If the City Council decides to designate the Taix building on the Historic Cultural Monument list, that does not guarantee the structure cannot be demolished, but it allows the Cultural Heritage Commission to delay such actions and create opportunities for preservation solutions.

Our business revenues cannot continue to support the overhead associated with our mega-sized, grossly energy-inefficient, outdated building,” Taix told the commission at its December meeting. The infrastructure is terrible.”

Taix added that dining styles and preferences have changed in the last few decades, making his current operation a struggle, and he needs the flexibility for developers to make a new space for the restaurant.

He also said most of the interior improvements at the building were made by him in the last 25 years, which could invalidate some of the property’s historic value.

Taix opened in 1927 in downtown Los Angeles before moving to its current location at 1911 Sunset Blvd. in 1962.

With a Historic Cultural Monument designation, city law allows the commission to formally object to the issuance of a demolition permit, delaying demolition for up to 180 days, plus another possible 180-day extension if approved by the City Council, to allow for time to preserve the monument, according to the City Planning Department.

In 2019, Holland Partner Group announced it had purchased the building, and documents submitted to the commission show the future plans for the site, where the developer wants to erect a six-story, mixed-use building that would keep portions of the original Taix built into the structure.

The venerable French eatery plans to downsize from its current 18,000-square-foot space to 6,000-square-feet, according to commission documents.

The original bar and ceilings would be retained, but the seating style would be updated, and the banquet room, which Taix said isn’t used much anymore, would be eliminated.

Charles Fisher, one of the people who nominated Taix for the list, said the restaurant building exemplifies French Normandy architecture, which is rare for commercial buildings. The style is usually applied to residences, he said, adding that most similarly styled retail buildings in Los Angeles dating to the turn of the century have been lost.
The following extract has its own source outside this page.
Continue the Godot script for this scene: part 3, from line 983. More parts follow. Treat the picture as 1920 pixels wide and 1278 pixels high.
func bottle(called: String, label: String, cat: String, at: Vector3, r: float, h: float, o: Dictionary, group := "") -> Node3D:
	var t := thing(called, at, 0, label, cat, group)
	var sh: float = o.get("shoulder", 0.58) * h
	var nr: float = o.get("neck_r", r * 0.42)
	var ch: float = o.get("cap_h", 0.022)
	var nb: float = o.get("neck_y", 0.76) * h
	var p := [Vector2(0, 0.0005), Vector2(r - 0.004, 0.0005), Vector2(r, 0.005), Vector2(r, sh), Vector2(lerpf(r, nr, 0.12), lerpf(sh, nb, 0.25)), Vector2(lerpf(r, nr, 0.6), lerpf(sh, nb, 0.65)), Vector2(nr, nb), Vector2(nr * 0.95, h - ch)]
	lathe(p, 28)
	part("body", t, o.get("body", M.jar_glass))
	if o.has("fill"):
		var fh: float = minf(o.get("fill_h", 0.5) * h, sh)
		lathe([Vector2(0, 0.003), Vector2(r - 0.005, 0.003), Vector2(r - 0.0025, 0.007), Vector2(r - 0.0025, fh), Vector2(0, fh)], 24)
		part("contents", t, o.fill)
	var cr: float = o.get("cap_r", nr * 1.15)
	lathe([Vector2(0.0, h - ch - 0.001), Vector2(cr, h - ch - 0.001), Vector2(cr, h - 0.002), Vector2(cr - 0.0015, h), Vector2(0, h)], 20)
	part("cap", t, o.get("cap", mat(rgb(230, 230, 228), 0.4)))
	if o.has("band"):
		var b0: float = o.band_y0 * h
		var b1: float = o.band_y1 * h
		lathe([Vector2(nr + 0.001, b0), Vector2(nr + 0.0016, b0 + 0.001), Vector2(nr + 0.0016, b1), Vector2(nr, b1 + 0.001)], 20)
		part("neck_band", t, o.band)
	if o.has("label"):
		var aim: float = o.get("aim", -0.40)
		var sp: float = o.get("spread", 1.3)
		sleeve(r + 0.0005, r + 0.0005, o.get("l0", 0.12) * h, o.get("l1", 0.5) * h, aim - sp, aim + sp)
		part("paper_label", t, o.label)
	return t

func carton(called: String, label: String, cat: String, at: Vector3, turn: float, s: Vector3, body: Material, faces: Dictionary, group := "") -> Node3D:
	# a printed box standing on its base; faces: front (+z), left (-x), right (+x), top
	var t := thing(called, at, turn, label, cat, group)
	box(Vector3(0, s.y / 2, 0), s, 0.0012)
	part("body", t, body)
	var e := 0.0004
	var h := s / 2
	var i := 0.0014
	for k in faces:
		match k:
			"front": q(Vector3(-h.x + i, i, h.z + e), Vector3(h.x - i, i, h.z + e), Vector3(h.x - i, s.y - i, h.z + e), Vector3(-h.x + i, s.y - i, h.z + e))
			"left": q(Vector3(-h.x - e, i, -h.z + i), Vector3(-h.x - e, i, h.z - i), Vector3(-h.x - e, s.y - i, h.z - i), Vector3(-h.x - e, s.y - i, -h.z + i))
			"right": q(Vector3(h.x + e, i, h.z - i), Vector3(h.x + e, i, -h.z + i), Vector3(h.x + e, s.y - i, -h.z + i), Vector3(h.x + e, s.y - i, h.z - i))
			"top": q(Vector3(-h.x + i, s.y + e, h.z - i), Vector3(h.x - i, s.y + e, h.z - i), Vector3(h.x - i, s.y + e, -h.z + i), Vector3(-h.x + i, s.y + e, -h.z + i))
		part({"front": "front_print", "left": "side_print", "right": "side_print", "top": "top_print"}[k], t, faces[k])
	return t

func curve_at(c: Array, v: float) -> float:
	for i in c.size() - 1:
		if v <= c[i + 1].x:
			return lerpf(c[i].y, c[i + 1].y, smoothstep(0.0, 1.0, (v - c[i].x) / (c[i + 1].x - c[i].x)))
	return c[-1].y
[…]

Presenters gave various examples of other French restaurants throughout the world that Taix’s architecture and interior design emulate, such as Le Pavillon, a New York City restaurant famed for its French cuisine that operated from 1941-72.

“Preserving the legacy of the Taix Restaurant is not a matter of bricks and mortar,” Holland wrote in a letter to the commission. “It is a matter of restaurant economics and changing public tastes to which we must respond.

“Though we acknowledge the well-meaning intentions of the Silver Lake Heritage Trust and the Los Angeles Conservancy, preserving Taix is not something that can be accomplished with the tools of architectural history or by designating it as a city Historic Cultural Monument.”

Andrews Garsten, president of the Echo Park Improvement Association, told the commission that preserving Taix may be more important than preserving the entirety of the restaurant’s building.

Whether the building is ruled to be a monument or not, it’s going to go away,” Garsten said. “But Taix Restaurant is what we all cherish the most, and Mike has promised to recreate an environment that reflects the old space. And so, to memorialize and mitigate [the building] … those are your most realistic options, and perhaps altogether the best options.”

Adrian Scott Fine, director of advocacy for the Los Angeles Conservancy, said not designating Taix as a monument would set a “bad precedent” for the Historic Cultural Museum process.

The conservancy recommends designating the full site and that the [Cultural Heritage Commission] refrain from limiting the scope and to leave that for future consideration by the City Council, where political considerations are addressed,” Scott Fine said.

The purview of the commission is not to decide what a building will be used for, only whether it has historic or cultural properties.

Losing Taix would be a blow to the Echo Park community, public speakers told the commission, as they mentioned Taix is the centerpiece of an annual festival, and many people said they had memories of visiting the eatery as children.